Of note too is Australia. I commented in one of the Hockey Site talks that Australia were a bit odd, ‘weird’ is how I put it I think. Their pool results were good but the data suggested they were not pushing on from the solid platforms they built during games. At the time I queried whether the Hockeyroos were managing the game, deliberately not putting their foot down when they had control of the match. Afterwards I scolded myself for thinking this way. After all, who ever heard of an Australian side not going for the jugular. So here too I think was an intimation from the analysis that the Australians might struggle when it came to squeaky bum games.
Finally, one has to question Germany, a team that pre-tournament I thought might go all the way. They were the best team at keeping the ball and one of the best at gaining circle entries as well as having reasonable efficiency. Was it just the fortunes of war - a fourth quarter comeback by the Dutch, their one poor game of the tournament against Belgium (though note their circle entry efficiency in that game was about one every three minutes whereas the Belgians were at a very impressive circle entry for every minute of possession they had) and a last minute Jankunas penalty corner that took them to the shootout lottery in the quarter finals? Unlucky then? Perhaps, or perhaps their profligacy with possession in critical games (they dominated the Dutch 59% to 41% too) caused their undoing and a disappointing end to their tournament.

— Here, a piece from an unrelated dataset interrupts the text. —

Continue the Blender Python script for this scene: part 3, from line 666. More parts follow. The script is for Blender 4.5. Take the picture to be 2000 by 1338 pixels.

Finally, finally one must comment on the Dutch. Even in this little analysis of effectively two game metrics there is a signal in the data showing one aspect of what makes the Dutch so good. They keep the ball well, they create circle entries, but more than that, their p = 0.065 in the last analysis puts them only a whisker away from the same highly efficient group that the Belgian and Chinese teams characterised. Impressive.
For all these teams there will be other factors of course that influenced their Olympic performance - this is one simple look at two ubiquitous game metrics. To look at those other factors will mean entering the circle and seeing how the teams performed at the pointy end of things.